Sessions' comments are part of a pattern under the Trump administration to respond publicly to individual criminal cases involving immigrants. Experts say the goal is to help legitimize President Donald Trump's immigration agenda — one that focuses on security along the border with Mexico.

Eighty six percent of heroin captured in the United States in 2016 was caught by customs agents at ports of entry rather than by agents at the U.S. border, said Alex Nowrasteh, an immigration and policy analyst at the Libertarian-leaning Cato Institute.

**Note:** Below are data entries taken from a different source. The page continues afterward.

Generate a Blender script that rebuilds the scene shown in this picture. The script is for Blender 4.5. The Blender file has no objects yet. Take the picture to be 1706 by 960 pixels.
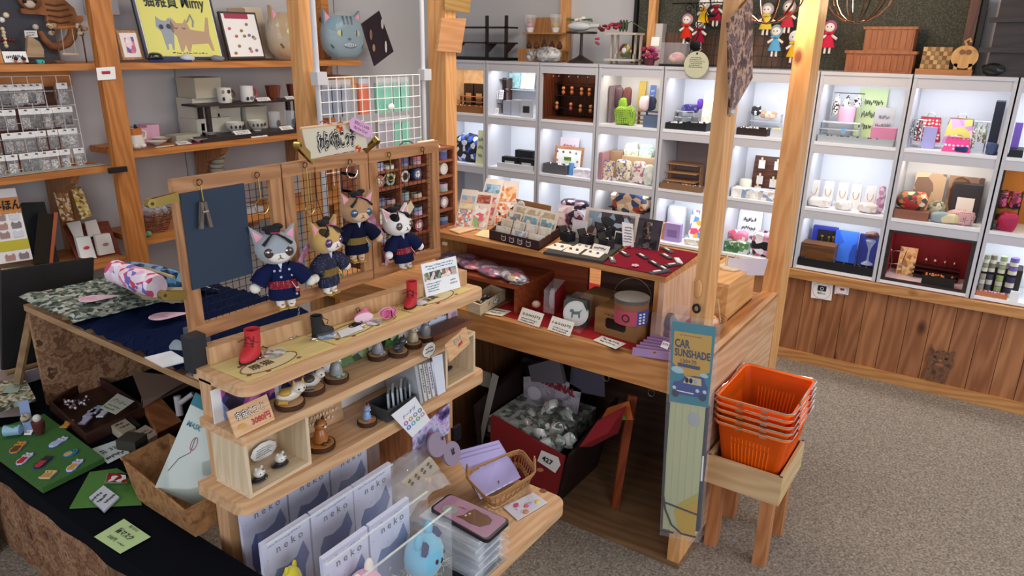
import bpy,bmesh,math,random
from mathutils import Vector,Matrix,noise
R_=random.Random(7)
COL=bpy.context.scene.collection
SC=bpy.context.scene
V=Vector

# ---------------------------------------------------------------- camera
cam=bpy.data.cameras.new('camera');camo=bpy.data.objects.new('camera',cam);COL.objects.link(camo)
cam.sensor_width=36.0;cam.lens=36.0*1204.6/1706.0;cam.clip_start=0.03
yaw,pit,rol=.59632,.32551,-.0164
fw=V((math.cos(pit)*math.cos(yaw),math.cos(pit)*math.sin(yaw),-math.sin(pit)))
rt=V((math.sin(yaw),-math.cos(yaw),0));dn=fw.cross(rt)
r2=math.cos(rol)*rt+math.sin(rol)*dn;d2=-math.sin(rol)*rt+math.cos(rol)*dn
camo.matrix_world=Matrix(((r2.x,-d2.x,-fw.x,0),(r2.y,-d2.y,-fw.y,0),(r2.z,-d2.z,-fw.z,1.7),(0,0,0,1)))
SC.camera=camo
# ---------------------------------------------------------------- world, light, exposure
w=bpy.data.worlds.new('world');SC.world=w;w.use_nodes=True
w.node_tree.nodes['Background'].inputs[0].default_value=(.80,.86,1,1)
w.node_tree.nodes['Background'].inputs[1].default_value=.36
SC.view_settings.view_transform='Standard';SC.view_settings.look='None'
SC.view_settings.exposure=0.0;SC.view_settings.gamma=1.0
def area(name,loc,target,sx,sy,power,col):
    l=bpy.data.lights.new(name,'AREA');l.shape='RECTANGLE';l.size=sx;l.size_y=sy;l.energy=power;l.color=col
    o=bpy.data.objects.new(name,l);COL.objects.link(o);o.location=loc
    o.rotation_euler=(V(target)-V(loc)).to_track_quat('-Z','Y').to_euler();return o
area('window_or_fill_light',(2.2,-2.6,1.75),(2.6,1.5,.7),2.6,1.5,62,(.88,.93,1))
area('window_or_fill_light',(-1.9,1.0,1.9),(2.5,2.0,.6),2.0,1.3,34,(.84,.90,1))
area('window_or_fill_light',(-.9,-1.7,1.7),(1.6,1.5,.8),1.4,1.2,30,(.90,.94,1))  # added front fill from behind the camera, brightens the display unit shelves
area('ceiling_fill',(2.8,1.8,2.66),(2.8,1.8,0),1.2,1.2,30,(1,.93,.84))  # added overhead fill for ambient light, not an actual fitting
area('ceiling_fill',(1.0,2.3,2.66),(1.0,2.5,0),.6,.6,6,(1,.93,.86))  # smaller added overhead fill above the left tables

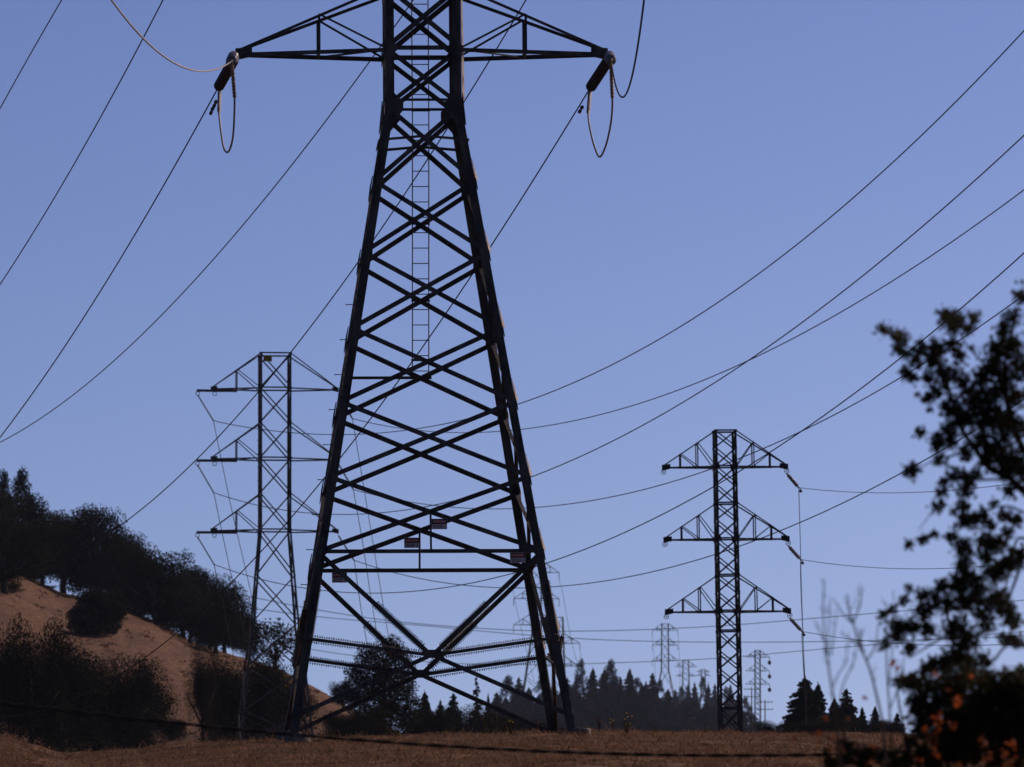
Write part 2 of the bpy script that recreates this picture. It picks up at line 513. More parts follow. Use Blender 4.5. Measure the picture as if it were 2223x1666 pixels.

"There's been a push in the last four to five months to try to link heroin in the United States and its associated problems with immigration and with the border as a way to sort of galvanize more support for the border wall and for hiring more border patrol agents," Nowrasteh said. "I see this as just another means by which they're pushing for the goal of basically a border wall."

Nowrasteh said it's uncommon to see someone in Sessions' position responding to specific cases such as this one.

"I can't recall the last time I've read an attorney general commenting on a local or state level drug bust like this," he said.

Portland has been on Sessions' radar before, including following the case of Sergio Martinez. Martinez had been in the country illegally after being deported more than 20 times before he allegedly went on to assault two Portland women before being arrested again. Sessions has also criticized jurisdictions such as Multnomah County for their sanctuary policies.

Sanctuary jurisdictions have pushed back, saying such policies actually make their communities safer.

"I see this entirely of a politicization of an issue by Attorney General Sessions to shift the conversation away from drugs and toward border security, which has very little to do with drugs in the way that he's talking about it," Nowrasteh said.